**Written exercise**
Return, word for word, every line that follows.

**Provided information**
▼

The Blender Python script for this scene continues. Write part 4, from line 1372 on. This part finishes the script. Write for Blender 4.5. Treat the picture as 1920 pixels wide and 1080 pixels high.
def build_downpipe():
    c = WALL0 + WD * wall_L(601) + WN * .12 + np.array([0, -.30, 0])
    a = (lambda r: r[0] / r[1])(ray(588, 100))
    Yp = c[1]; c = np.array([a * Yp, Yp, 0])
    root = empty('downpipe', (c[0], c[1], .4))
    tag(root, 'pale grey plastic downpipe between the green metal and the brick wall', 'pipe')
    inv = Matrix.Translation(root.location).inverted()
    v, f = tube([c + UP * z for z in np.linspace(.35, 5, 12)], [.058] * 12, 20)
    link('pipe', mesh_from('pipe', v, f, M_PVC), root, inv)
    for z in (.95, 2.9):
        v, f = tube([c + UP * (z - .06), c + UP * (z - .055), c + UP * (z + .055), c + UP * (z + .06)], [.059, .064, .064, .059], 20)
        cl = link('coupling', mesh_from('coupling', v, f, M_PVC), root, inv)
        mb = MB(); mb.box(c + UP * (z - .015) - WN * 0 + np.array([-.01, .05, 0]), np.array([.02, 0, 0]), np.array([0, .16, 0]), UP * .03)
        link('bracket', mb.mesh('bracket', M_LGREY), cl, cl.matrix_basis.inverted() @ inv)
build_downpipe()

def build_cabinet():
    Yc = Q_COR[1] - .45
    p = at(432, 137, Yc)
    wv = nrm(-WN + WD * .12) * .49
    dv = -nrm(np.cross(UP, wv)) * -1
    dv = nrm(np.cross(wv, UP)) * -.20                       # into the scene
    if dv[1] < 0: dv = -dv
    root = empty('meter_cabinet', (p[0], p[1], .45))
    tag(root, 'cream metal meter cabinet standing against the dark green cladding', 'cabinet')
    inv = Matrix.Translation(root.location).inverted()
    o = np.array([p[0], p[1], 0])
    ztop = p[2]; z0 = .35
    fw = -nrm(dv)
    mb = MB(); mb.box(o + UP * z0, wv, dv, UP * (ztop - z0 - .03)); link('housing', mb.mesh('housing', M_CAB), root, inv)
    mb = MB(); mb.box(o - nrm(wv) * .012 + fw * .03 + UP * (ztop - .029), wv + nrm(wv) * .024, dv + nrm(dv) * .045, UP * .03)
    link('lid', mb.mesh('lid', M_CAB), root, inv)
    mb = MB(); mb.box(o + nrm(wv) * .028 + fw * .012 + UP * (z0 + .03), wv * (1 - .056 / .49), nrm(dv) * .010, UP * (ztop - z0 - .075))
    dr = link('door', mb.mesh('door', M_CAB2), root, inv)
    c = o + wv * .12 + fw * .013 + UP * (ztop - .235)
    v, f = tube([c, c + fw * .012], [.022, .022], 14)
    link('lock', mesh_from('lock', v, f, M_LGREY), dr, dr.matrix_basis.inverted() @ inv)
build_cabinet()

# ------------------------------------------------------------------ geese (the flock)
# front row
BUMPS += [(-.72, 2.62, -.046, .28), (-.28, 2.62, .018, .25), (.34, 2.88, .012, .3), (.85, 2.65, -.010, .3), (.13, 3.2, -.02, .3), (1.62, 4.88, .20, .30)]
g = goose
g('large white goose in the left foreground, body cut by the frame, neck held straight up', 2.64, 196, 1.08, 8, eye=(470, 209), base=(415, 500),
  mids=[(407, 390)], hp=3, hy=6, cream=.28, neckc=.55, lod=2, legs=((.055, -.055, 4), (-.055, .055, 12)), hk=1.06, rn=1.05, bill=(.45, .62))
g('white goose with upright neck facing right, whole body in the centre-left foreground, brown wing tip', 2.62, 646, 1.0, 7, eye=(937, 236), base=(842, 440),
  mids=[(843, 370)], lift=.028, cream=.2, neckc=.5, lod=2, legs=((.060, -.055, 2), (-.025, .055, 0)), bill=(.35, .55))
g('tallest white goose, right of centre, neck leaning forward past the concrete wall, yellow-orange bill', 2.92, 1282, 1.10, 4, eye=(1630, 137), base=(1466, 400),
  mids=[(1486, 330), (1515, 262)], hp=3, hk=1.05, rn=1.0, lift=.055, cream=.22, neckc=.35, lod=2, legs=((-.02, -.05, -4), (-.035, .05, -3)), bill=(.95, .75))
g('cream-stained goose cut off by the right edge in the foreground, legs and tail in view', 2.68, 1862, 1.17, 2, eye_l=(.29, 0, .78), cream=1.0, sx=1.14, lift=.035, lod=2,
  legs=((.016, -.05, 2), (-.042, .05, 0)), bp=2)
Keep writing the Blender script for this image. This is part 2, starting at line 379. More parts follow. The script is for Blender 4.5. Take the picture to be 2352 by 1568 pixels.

▲

**Answer for the task**
The Blender Python script for this scene continues. Write part 4, from line 1372 on. This part finishes the script. Write for Blender 4.5. Treat the picture as 1920 pixels wide and 1080 pixels high.
def build_downpipe():
    c = WALL0 + WD * wall_L(601) + WN * .12 + np.array([0, -.30, 0])
    a = (lambda r: r[0] / r[1])(ray(588, 100))
    Yp = c[1]; c = np.array([a * Yp, Yp, 0])
    root = empty('downpipe', (c[0], c[1], .4))
    tag(root, 'pale grey plastic downpipe between the green metal and the brick wall', 'pipe')
    inv = Matrix.Translation(root.location).inverted()
    v, f = tube([c + UP * z for z in np.linspace(.35, 5, 12)], [.058] * 12, 20)
    link('pipe', mesh_from('pipe', v, f, M_PVC), root, inv)
    for z in (.95, 2.9):
        v, f = tube([c + UP * (z - .06), c + UP * (z - .055), c + UP * (z + .055), c + UP * (z + .06)], [.059, .064, .064, .059], 20)
        cl = link('coupling', mesh_from('coupling', v, f, M_PVC), root, inv)
        mb = MB(); mb.box(c + UP * (z - .015) - WN * 0 + np.array([-.01, .05, 0]), np.array([.02, 0, 0]), np.array([0, .16, 0]), UP * .03)
        link('bracket', mb.mesh('bracket', M_LGREY), cl, cl.matrix_basis.inverted() @ inv)
build_downpipe()

def build_cabinet():
    Yc = Q_COR[1] - .45
    p = at(432, 137, Yc)
    wv = nrm(-WN + WD * .12) * .49
    dv = -nrm(np.cross(UP, wv)) * -1
    dv = nrm(np.cross(wv, UP)) * -.20                       # into the scene
    if dv[1] < 0: dv = -dv
    root = empty('meter_cabinet', (p[0], p[1], .45))
    tag(root, 'cream metal meter cabinet standing against the dark green cladding', 'cabinet')
    inv = Matrix.Translation(root.location).inverted()
    o = np.array([p[0], p[1], 0])
    ztop = p[2]; z0 = .35
    fw = -nrm(dv)
    mb = MB(); mb.box(o + UP * z0, wv, dv, UP * (ztop - z0 - .03)); link('housing', mb.mesh('housing', M_CAB), root, inv)
    mb = MB(); mb.box(o - nrm(wv) * .012 + fw * .03 + UP * (ztop - .029), wv + nrm(wv) * .024, dv + nrm(dv) * .045, UP * .03)
    link('lid', mb.mesh('lid', M_CAB), root, inv)
    mb = MB(); mb.box(o + nrm(wv) * .028 + fw * .012 + UP * (z0 + .03), wv * (1 - .056 / .49), nrm(dv) * .010, UP * (ztop - z0 - .075))
    dr = link('door', mb.mesh('door', M_CAB2), root, inv)
    c = o + wv * .12 + fw * .013 + UP * (ztop - .235)
    v, f = tube([c, c + fw * .012], [.022, .022], 14)
    link('lock', mesh_from('lock', v, f, M_LGREY), dr, dr.matrix_basis.inverted() @ inv)
build_cabinet()

# ------------------------------------------------------------------ geese (the flock)
# front row
BUMPS += [(-.72, 2.62, -.046, .28), (-.28, 2.62, .018, .25), (.34, 2.88, .012, .3), (.85, 2.65, -.010, .3), (.13, 3.2, -.02, .3), (1.62, 4.88, .20, .30)]
g = goose
g('large white goose in the left foreground, body cut by the frame, neck held straight up', 2.64, 196, 1.08, 8, eye=(470, 209), base=(415, 500),
  mids=[(407, 390)], hp=3, hy=6, cream=.28, neckc=.55, lod=2, legs=((.055, -.055, 4), (-.055, .055, 12)), hk=1.06, rn=1.05, bill=(.45, .62))
g('white goose with upright neck facing right, whole body in the centre-left foreground, brown wing tip', 2.62, 646, 1.0, 7, eye=(937, 236), base=(842, 440),
  mids=[(843, 370)], lift=.028, cream=.2, neckc=.5, lod=2, legs=((.060, -.055, 2), (-.025, .055, 0)), bill=(.35, .55))
g('tallest white goose, right of centre, neck leaning forward past the concrete wall, yellow-orange bill', 2.92, 1282, 1.10, 4, eye=(1630, 137), base=(1466, 400),
  mids=[(1486, 330), (1515, 262)], hp=3, hk=1.05, rn=1.0, lift=.055, cream=.22, neckc=.35, lod=2, legs=((-.02, -.05, -4), (-.035, .05, -3)), bill=(.95, .75))
g('cream-stained goose cut off by the right edge in the foreground, legs and tail in view', 2.68, 1862, 1.17, 2, eye_l=(.29, 0, .78), cream=1.0, sx=1.14, lift=.035, lod=2,
  legs=((.016, -.05, 2), (-.042, .05, 0)), bp=2)
Keep writing the Blender script for this image. This is part 2, starting at line 379. More parts follow. The script is for Blender 4.5. Take the picture to be 2352 by 1568 pixels.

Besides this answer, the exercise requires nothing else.